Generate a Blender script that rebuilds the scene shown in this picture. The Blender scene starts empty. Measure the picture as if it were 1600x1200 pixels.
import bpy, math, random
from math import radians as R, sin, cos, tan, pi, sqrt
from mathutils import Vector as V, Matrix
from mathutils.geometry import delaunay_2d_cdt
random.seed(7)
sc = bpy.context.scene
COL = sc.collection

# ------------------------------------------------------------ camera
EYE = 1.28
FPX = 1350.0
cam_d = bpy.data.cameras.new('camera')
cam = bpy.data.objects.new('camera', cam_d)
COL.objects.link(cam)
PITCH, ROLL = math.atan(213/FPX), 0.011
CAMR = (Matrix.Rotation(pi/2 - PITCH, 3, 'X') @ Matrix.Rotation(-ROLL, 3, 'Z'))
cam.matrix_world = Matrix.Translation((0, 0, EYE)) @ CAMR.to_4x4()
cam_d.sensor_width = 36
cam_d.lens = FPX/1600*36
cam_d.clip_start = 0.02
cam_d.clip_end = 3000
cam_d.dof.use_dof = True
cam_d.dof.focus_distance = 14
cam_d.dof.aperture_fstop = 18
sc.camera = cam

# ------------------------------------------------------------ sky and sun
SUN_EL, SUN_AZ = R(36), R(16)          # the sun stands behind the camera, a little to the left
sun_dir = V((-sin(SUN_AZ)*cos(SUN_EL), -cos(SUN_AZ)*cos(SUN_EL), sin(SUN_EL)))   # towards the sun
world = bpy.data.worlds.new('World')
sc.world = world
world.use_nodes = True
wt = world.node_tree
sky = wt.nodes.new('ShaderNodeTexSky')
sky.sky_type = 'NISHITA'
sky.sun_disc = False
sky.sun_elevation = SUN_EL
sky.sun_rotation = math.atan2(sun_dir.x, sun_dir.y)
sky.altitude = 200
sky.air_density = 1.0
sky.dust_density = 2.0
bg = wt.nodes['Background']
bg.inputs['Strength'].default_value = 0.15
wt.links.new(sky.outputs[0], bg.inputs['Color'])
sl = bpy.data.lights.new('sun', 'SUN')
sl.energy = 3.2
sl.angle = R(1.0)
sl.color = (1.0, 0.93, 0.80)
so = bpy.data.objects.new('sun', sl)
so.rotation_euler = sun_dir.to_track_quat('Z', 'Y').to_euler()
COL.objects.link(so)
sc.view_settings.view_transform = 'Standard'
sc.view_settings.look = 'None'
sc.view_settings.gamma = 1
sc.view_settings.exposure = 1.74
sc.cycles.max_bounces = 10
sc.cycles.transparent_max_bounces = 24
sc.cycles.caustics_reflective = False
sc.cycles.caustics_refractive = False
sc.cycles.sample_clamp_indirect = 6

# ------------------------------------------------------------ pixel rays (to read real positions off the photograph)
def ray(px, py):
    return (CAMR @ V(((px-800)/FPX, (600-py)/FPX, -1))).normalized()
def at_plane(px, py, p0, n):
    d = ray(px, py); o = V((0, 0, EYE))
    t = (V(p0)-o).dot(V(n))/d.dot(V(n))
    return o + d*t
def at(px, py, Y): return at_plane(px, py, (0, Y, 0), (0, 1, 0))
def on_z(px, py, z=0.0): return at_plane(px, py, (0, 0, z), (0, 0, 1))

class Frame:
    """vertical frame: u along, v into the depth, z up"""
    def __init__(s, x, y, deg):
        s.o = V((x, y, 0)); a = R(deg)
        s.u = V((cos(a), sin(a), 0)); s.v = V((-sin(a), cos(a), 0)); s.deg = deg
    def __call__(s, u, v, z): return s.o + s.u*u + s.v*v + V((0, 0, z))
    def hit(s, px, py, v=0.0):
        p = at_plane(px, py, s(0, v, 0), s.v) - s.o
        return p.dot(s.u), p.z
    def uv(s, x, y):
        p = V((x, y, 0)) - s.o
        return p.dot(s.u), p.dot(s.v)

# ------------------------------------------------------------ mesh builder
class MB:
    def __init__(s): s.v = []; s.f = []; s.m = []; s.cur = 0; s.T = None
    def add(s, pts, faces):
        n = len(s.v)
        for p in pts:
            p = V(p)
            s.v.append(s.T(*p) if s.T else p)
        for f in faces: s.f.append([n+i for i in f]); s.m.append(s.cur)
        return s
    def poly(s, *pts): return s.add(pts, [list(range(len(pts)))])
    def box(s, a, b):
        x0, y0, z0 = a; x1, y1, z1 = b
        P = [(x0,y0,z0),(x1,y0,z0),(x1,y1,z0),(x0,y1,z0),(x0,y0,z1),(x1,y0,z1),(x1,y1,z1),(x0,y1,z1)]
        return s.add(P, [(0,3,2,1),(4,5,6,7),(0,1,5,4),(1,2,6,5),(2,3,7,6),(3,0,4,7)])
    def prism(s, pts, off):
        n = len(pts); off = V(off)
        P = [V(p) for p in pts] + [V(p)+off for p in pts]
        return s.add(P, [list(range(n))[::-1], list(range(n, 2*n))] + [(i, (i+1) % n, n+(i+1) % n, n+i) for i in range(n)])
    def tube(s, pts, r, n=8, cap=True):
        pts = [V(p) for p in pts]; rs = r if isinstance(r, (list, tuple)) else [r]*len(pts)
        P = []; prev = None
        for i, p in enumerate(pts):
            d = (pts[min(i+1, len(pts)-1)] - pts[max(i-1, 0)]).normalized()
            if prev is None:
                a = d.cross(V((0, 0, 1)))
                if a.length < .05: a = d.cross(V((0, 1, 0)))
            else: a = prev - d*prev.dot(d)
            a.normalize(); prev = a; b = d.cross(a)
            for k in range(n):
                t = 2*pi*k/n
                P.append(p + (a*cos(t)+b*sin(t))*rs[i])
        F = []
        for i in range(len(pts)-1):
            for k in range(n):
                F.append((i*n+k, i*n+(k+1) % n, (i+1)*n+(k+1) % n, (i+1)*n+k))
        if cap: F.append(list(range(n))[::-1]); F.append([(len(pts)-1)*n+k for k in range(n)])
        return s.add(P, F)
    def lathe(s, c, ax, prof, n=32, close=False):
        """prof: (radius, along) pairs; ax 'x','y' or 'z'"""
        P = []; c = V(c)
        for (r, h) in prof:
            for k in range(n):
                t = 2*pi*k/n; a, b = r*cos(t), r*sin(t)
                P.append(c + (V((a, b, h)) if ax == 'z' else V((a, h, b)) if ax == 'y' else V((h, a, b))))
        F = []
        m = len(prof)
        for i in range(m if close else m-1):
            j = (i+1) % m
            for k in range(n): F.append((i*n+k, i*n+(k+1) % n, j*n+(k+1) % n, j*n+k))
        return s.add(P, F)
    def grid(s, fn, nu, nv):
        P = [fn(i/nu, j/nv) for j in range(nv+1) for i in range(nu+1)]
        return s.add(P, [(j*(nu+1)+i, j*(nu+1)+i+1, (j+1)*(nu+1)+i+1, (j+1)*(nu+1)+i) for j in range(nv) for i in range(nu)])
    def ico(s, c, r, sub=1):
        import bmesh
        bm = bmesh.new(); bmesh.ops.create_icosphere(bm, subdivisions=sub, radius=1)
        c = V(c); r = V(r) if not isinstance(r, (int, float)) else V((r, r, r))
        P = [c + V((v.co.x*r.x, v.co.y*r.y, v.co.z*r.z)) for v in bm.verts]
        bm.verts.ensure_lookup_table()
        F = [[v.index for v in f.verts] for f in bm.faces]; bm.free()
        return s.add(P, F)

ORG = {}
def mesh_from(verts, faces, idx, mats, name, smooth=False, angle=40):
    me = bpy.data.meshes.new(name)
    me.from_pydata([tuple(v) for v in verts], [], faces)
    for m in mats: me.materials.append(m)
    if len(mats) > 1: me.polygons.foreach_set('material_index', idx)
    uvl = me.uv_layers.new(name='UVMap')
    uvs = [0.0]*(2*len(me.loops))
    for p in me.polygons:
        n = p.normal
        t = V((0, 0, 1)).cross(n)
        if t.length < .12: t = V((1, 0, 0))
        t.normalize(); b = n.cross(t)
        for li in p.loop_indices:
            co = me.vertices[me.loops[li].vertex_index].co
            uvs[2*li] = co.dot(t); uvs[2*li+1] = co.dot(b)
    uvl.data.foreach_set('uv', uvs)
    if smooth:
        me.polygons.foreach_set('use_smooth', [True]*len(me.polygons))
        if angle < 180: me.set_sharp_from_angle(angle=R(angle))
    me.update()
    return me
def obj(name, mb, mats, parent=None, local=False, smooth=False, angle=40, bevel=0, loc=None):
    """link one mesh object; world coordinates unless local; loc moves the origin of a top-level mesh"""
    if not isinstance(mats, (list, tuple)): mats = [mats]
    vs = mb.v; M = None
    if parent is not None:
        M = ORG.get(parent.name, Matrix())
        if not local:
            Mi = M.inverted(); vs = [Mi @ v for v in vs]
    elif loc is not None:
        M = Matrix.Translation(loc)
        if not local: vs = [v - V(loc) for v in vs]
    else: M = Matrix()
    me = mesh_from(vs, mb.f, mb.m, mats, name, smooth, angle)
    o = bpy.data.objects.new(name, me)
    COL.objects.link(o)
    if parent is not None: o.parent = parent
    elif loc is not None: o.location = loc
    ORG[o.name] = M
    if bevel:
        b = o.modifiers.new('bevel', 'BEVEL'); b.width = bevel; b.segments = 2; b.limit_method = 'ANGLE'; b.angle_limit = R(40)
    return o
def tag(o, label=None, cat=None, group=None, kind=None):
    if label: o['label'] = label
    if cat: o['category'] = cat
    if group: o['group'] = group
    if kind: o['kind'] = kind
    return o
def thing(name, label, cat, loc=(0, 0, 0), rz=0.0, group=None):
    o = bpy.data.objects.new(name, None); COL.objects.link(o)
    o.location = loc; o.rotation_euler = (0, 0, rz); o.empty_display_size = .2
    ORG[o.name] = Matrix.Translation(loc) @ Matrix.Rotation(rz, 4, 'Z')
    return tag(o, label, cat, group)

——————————

WHAT THE EXERCISE ASKS: Each line from the start of the listing above through the line containing "sc.camera = cam" should be copied exactly, please, with no other lines added.

COMPLETE ANSWER:
Generate a Blender script that rebuilds the scene shown in this picture. The Blender scene starts empty. Measure the picture as if it were 1600x1200 pixels.
import bpy, math, random
from math import radians as R, sin, cos, tan, pi, sqrt
from mathutils import Vector as V, Matrix
from mathutils.geometry import delaunay_2d_cdt
random.seed(7)
sc = bpy.context.scene
COL = sc.collection

# ------------------------------------------------------------ camera
EYE = 1.28
FPX = 1350.0
cam_d = bpy.data.cameras.new('camera')
cam = bpy.data.objects.new('camera', cam_d)
COL.objects.link(cam)
PITCH, ROLL = math.atan(213/FPX), 0.011
CAMR = (Matrix.Rotation(pi/2 - PITCH, 3, 'X') @ Matrix.Rotation(-ROLL, 3, 'Z'))
cam.matrix_world = Matrix.Translation((0, 0, EYE)) @ CAMR.to_4x4()
cam_d.sensor_width = 36
cam_d.lens = FPX/1600*36
cam_d.clip_start = 0.02
cam_d.clip_end = 3000
cam_d.dof.use_dof = True
cam_d.dof.focus_distance = 14
cam_d.dof.aperture_fstop = 18
sc.camera = cam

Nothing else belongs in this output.